Two-dimensional 1T-phase MnxIr1−xO2 for high-performance acidic oxygen evolution reaction

Abstract

Proton exchange membrane water electrolysis (PEMWE) is regarded as the most promising technique for the sustainable production of green hydrogen due to its multiple advantages such as high working current density and high hydrogen purity. However, the anodic oxygen evolution reaction (OER) has a significant impact on the overall efficiency of the electrolytic water reaction due to its sluggish kinetics, which has prompted the search for catalysts possessing both high activity and durability.

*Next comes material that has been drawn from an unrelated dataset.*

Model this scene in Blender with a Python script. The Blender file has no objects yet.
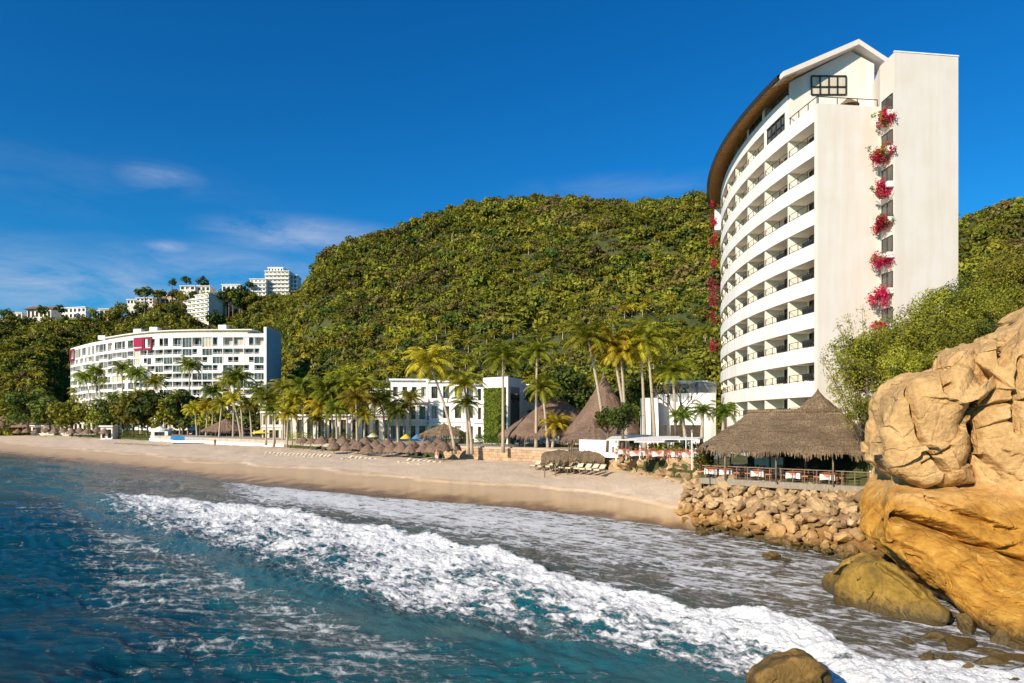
import bpy, bmesh, math, random
import numpy as np
from mathutils import Vector, Matrix

PI = math.pi
R_ = math.radians
F, CX, HZ, CH = 683.0, 512.0, 422.0, 8.0      # focal in pixels, centre column, horizon row, camera height in metres
COL = bpy.context.scene.collection
WL = {}

def P(u, v, d):
    return Vector(((u-CX)/F*d, d, CH+(HZ-v)/F*d))
def G(u, v, z=0.0):
    d = F*(CH-z)/(v-HZ)
    return Vector(((u-CX)/F*d, d, z))
def X(u, d): return (u-CX)/F*d
def Z(v, d): return CH+(HZ-v)/F*d

# ------------------------------------------------------------------ materials
def new_mat(name):
    m = bpy.data.materials.new(name); m.use_nodes = True
    nt = m.node_tree
    return m, nt, nt.nodes['Principled BSDF']
def N(nt, typ, **kw):
    n = nt.nodes.new(typ)
    for k, v in kw.items():
        if k in n.inputs: n.inputs[k].default_value = v
        else: setattr(n, k, v)
    return n
def L(nt, a, b): nt.links.new(a, b)
def coords(nt, scale=(1,1,1), obj=False):
    if obj:
        o = N(nt, 'ShaderNodeTexCoord').outputs['Object']
    else:
        o = N(nt, 'ShaderNodeNewGeometry').outputs['Position']
    mp = N(nt, 'ShaderNodeMapping'); mp.inputs['Scale'].default_value = scale
    L(nt, o, mp.inputs['Vector'])
    return mp.outputs[0]
def ramp(nt, fac, stops):
    r = N(nt, 'ShaderNodeValToRGB')
    e = r.color_ramp.elements
    while len(e) < len(stops): e.new(0.5)
    for i, (p, c) in enumerate(stops):
        e[i].position = p; e[i].color = (c[0], c[1], c[2], 1) if not isinstance(c, float) else (c, c, c, 1)
    L(nt, fac, r.inputs[0])
    return r.outputs[0]
def mixc(nt, fac, a, b, mode='MIX'):
    m = N(nt, 'ShaderNodeMix', data_type='RGBA', blend_type=mode)
    for sock, val in ((m.inputs[0], fac), (m.inputs[6], a), (m.inputs[7], b)):
        if hasattr(val, 'links'): L(nt, val, sock)
        else: sock.default_value = val if not isinstance(val, tuple) else (*val, 1)[:4]
    return m.outputs[2]
def math_(nt, op, a, b=None, c=None, clamp=False):
    m = N(nt, 'ShaderNodeMath', operation=op, use_clamp=clamp)
    for i, v in enumerate((a, b, c)):
        if v is None: continue
        if hasattr(v, 'links'): L(nt, v, m.inputs[i])
        else: m.inputs[i].default_value = v
    return m.outputs[0]
def noise(nt, vec, scale, detail=4, rough=.55, dist=0.0):
    n = N(nt, 'ShaderNodeTexNoise', Scale=scale, Detail=detail, Roughness=rough, Distortion=dist)
    L(nt, vec, n.inputs['Vector'])
    return n.outputs['Fac']
def bump(nt, b, h, strength, dist):
    n = N(nt, 'ShaderNodeBump', Strength=strength, Distance=dist)
    L(nt, h, n.inputs['Height']); L(nt, n.outputs[0], b.inputs['Normal'])

def simple(name, c1, c2=None, rough=.7, scale=(1,1,1), ns=2.0, bmp=0.0, bd=.02, spec=.3, metal=0.0, obj=False, detail=5):
    m, nt, b = new_mat(name)
    if c2 is None: c2 = tuple(x*.82 for x in c1)
    v = coords(nt, scale, obj)
    n = noise(nt, v, ns, detail)
    L(nt, ramp(nt, n, [(.3, c1), (.7, c2)]), b.inputs['Base Color'])
    b.inputs['Roughness'].default_value = rough
    b.inputs['Specular IOR Level'].default_value = spec
    b.inputs['Metallic'].default_value = metal
    if bmp: bump(nt, b, n, bmp, bd)
    return m

def stucco(name, c, stain=.86, warm=(1,.96,.9)):
    m, nt, b = new_mat(name)
    n1 = noise(nt, coords(nt, (1.2, 1.2, .10)), 1.3, 5, .6)
    n2 = noise(nt, coords(nt, (1, 1, 1)), .35, 4)
    f = math_(nt, 'MULTIPLY', n1, n2)
    d = tuple(x*stain*w for x, w in zip(c, warm))
    L(nt, ramp(nt, f, [(.14, d), (.34, c)]), b.inputs['Base Color'])
    b.inputs['Roughness'].default_value = .85
    b.inputs['Specular IOR Level'].default_value = .2
    n3 = noise(nt, coords(nt), 9, 4)
    bump(nt, b, n3, .25, .02)
    return m

M = {}
M['white'] = stucco('white_stucco', (.88,.87,.85))
M['cream'] = stucco('cream_stucco', (.80,.75,.68))
M['pale'] = stucco('pale_painted_wall', (.70,.64,.54))
M['balcony'] = stucco('warm_balcony_wall', (.90,.82,.70), .95)
M['gable'] = stucco('gable_stucco', (.74,.68,.63), .94)
M['beige'] = stucco('beige_wall', (.56,.44,.32))
M['grey'] = simple('grey_concrete', (.38,.37,.35), (.25,.24,.23), .85, ns=1.5)
M['bluewall_shade'] = stucco('blue_wall_and_shade', (.30,.56,.80), .9, (1,1,1))  # blue of the shade put into the end wall's colour; plain blue on the villa
M['pink'] = simple('magenta_panel', (.32,.012,.06), (.27,.01,.05), .6)
M['darkmetal'] = simple('dark_metal', (.03,.028,.025), None, .45, spec=.5)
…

Iridium oxide exhibits excellent stability under acidic conditions but has poor catalytic activity, leading to its inability to meet the strict requirements of large-scale industrial applications. In this work, we have successfully synthesized two-dimensional (2D) 1T-phase manganese-iridium oxide (1T-Mn_0.8Ir_0.2O₂) nanosheets by a molten-alkali mechanochemical method. In 0.5 M H₂SO₄, the 1T-Mn_0.8Ir_0.2O₂ achieves an overpotential of 274 mV with a low Tafel slope of 70.77 mV dec⁻¹, and durable stability of 75 h at 10 mA cm⁻². Its mass activity at 1.5 V vs. reversible hydrogen electrode (RHE) is 390 mA mg_Ir⁻¹, 39.6 times higher than that of commercial iridium oxide. When applied in a practical PEMWE system, 1T-Mn_0.8Ir_0.2O₂ retains a high current density of 1000 mA cm⁻² at a cell voltage of 1.7 V for 500 h. The 1T-Mn_0.8Ir_0.2O₂ catalyst can achieve high performance and endurance of PEMWE with only a small amount of Ir, providing a feasible approach to alleviate the problems of low Ir reserves and high prices.